I'm not an expert, and everything that follows comes from a quick reading of this Wikipedia article.

It seems like (counter-intuitively) refrigeration isn't a significant cost compared to all the other stuff that's necessary. So at first glance it seems like high-temperature superconductors might not make a big difference.

However, that Wikipedia article does say this:

> The critical temperature of a superconductor also has a strong correlation with the critical current. A substance with a high critical temperature will also have a high critical current. This higher critical current will raise the energy storage exponentially. This will massively increase the use of a SMES system.

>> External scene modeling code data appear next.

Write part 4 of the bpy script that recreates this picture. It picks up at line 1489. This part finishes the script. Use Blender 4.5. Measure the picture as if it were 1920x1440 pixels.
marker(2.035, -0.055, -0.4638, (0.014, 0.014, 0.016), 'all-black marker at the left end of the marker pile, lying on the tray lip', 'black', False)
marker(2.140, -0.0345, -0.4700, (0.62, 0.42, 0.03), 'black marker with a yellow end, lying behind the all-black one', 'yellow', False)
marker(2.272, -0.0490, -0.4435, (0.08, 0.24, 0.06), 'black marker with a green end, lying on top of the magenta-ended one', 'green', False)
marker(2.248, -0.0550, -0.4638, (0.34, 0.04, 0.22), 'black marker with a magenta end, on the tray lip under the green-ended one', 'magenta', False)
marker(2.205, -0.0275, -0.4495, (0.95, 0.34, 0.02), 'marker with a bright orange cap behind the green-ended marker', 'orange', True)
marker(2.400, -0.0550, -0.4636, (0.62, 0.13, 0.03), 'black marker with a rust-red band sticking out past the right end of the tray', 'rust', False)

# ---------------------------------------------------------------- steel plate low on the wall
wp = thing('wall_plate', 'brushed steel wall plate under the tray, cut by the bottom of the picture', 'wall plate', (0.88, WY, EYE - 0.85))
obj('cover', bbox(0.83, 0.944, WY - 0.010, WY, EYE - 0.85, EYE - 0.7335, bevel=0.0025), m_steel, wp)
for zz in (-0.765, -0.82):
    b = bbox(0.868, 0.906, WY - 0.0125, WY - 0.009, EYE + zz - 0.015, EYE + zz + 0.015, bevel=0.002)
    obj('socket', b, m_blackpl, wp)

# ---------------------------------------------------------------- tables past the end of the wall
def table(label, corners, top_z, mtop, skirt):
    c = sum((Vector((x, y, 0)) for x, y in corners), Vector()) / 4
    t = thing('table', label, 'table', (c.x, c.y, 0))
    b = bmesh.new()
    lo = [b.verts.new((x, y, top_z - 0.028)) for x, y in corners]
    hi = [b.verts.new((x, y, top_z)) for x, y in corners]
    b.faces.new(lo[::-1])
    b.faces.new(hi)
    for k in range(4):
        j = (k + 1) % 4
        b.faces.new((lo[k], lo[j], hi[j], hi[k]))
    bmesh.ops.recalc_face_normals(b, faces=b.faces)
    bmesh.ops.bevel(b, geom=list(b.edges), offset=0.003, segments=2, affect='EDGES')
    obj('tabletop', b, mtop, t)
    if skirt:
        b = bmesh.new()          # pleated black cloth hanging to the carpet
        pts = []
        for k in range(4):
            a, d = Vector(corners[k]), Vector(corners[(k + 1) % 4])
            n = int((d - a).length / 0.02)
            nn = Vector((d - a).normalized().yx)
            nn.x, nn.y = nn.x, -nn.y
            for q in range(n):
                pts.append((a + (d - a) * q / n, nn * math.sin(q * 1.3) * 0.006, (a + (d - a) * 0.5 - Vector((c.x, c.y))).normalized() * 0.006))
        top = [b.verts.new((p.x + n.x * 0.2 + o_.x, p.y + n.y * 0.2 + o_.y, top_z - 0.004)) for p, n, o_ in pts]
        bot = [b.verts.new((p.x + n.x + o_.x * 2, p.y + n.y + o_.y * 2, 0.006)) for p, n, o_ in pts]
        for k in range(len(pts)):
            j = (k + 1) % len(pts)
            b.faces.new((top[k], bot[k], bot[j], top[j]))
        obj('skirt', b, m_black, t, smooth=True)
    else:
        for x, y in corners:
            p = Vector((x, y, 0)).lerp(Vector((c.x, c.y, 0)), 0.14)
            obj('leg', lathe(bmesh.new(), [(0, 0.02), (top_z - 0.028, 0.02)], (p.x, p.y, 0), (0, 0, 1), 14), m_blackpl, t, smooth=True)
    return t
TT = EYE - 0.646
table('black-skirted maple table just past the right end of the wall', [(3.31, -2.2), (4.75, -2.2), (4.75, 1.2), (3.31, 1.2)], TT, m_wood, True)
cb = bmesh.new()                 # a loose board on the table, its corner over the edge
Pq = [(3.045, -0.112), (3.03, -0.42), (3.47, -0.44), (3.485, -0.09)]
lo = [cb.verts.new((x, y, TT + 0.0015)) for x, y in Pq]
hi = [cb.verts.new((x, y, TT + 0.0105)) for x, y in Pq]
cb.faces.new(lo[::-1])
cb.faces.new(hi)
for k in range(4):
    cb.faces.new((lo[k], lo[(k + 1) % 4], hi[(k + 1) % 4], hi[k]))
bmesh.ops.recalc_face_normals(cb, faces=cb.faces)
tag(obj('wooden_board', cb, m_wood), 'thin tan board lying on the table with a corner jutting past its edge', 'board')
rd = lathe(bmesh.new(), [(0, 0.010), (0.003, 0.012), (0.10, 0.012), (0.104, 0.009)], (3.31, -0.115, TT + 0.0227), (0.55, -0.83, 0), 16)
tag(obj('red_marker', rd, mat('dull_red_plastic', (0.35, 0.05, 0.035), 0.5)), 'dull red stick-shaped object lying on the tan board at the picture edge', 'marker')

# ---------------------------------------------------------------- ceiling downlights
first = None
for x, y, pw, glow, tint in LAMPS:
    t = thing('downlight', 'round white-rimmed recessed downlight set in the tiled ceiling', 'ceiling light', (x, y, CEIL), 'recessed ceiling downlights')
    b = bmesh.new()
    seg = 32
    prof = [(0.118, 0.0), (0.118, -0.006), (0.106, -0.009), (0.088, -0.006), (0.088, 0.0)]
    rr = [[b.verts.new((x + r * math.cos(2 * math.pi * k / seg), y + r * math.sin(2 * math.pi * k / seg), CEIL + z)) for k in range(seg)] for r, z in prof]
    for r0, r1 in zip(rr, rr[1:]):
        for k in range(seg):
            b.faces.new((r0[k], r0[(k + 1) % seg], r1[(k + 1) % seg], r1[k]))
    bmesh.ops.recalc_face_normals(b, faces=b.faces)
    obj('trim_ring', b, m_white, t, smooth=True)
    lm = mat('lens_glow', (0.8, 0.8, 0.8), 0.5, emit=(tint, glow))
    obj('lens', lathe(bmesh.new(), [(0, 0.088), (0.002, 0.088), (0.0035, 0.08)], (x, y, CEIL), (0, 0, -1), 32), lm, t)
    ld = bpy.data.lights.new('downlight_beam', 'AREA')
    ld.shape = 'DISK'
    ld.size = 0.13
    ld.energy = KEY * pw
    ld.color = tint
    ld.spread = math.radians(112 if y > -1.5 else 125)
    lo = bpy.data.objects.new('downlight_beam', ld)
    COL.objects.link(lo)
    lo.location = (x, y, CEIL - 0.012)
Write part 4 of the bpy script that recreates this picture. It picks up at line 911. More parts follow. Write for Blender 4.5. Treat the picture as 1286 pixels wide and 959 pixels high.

Right now, superconducting energy storage has a lot of advantages, but it doesn't have very good energy density (by mass). Not even a tenth of what lithium-ion batteries have. I assume you couldn't power a car with it. But it has some compelling advantages in other areas. It has unlimited charge/discharge cycles. It has zero self-discharge. It has unlimited (in theory) power density, so you could charge or discharge it arbitrarily fast.

Depending on what the energy density ends up being, it might suddenly become way more useful. It would have to be a gigantic leap in energy density, though.

Also, not needing refrigeration could potentially open up smaller scale applications. Maybe you could have a residential superconductor storage system for your solar panels. (Although I don't know about its safety, so maybe not.)

All this assumes the cost to build it is reasonable compared to other alternatives, that the discovery is real, etc.